→ WHAT YOU WILL DO: Locate every line that holds the string "scene" and copy it.

→ DATA SHOWN:
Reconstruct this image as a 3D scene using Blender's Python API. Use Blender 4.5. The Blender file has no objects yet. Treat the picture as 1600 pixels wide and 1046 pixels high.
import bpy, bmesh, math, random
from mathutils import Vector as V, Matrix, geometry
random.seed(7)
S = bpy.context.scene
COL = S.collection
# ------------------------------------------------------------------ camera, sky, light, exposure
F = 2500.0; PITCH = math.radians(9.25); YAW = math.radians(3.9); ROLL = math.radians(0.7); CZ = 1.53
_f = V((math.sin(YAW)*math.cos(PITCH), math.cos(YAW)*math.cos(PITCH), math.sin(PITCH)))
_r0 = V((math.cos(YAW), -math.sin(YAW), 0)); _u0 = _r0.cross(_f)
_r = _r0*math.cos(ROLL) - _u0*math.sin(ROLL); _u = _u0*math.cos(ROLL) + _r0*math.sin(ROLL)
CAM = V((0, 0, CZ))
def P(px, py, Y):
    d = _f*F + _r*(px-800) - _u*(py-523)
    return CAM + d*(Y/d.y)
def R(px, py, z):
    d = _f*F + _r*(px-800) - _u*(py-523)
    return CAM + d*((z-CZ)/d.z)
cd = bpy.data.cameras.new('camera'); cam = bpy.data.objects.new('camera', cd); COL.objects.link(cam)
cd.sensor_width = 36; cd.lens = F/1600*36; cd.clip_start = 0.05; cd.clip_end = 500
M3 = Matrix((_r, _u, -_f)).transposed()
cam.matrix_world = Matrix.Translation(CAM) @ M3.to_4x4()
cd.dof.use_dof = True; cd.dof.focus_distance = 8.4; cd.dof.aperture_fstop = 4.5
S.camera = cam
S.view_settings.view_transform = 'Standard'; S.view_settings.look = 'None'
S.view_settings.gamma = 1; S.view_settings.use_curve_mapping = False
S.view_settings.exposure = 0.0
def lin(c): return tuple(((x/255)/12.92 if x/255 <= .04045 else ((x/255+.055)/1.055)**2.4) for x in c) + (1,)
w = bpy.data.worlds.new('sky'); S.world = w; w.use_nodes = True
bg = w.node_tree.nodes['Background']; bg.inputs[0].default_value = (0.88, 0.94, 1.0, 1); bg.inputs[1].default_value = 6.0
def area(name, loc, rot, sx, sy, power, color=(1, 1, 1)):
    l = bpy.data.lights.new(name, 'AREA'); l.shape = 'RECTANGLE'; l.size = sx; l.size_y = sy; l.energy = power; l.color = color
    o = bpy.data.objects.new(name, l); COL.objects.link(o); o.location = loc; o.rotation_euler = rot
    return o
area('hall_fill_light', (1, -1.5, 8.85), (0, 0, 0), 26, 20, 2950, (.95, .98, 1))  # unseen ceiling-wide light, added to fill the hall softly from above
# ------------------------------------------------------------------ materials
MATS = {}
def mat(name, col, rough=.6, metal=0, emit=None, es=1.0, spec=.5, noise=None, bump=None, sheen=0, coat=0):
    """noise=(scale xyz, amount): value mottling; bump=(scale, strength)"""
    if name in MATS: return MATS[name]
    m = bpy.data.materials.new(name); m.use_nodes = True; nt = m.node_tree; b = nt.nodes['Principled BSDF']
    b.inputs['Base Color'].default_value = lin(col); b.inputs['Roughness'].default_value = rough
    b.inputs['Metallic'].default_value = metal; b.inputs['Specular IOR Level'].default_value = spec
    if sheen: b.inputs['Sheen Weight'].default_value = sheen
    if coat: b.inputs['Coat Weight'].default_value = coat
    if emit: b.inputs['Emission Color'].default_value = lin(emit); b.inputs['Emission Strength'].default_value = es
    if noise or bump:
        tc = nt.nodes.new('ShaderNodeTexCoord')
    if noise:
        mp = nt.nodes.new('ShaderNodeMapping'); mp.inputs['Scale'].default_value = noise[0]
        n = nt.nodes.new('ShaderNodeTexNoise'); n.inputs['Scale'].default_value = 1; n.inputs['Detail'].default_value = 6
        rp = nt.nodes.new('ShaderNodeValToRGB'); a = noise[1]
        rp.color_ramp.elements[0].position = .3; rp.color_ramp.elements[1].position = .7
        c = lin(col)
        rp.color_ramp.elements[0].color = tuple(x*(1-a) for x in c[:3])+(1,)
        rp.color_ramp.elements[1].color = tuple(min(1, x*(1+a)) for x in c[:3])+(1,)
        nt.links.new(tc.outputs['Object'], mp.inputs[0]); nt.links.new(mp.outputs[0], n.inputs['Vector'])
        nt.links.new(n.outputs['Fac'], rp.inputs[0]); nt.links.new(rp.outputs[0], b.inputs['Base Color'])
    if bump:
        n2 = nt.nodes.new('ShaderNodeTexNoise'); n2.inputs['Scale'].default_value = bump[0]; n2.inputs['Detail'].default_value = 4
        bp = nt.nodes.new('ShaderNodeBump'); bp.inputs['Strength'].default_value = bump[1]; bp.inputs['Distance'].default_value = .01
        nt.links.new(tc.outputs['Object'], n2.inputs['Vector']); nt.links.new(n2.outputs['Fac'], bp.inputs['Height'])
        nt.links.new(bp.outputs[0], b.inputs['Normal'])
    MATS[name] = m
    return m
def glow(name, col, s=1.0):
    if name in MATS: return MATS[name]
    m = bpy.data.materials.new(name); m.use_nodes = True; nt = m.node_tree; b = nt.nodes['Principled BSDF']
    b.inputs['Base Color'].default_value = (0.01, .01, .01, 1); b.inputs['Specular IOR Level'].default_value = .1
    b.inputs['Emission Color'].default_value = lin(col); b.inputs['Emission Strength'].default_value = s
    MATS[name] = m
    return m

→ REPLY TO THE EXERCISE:
Reconstruct this image as a 3D scene using Blender's Python API. Use Blender 4.5. The Blender file has no objects yet. Treat the picture as 1600 pixels wide and 1046 pixels high.
S = bpy.context.scene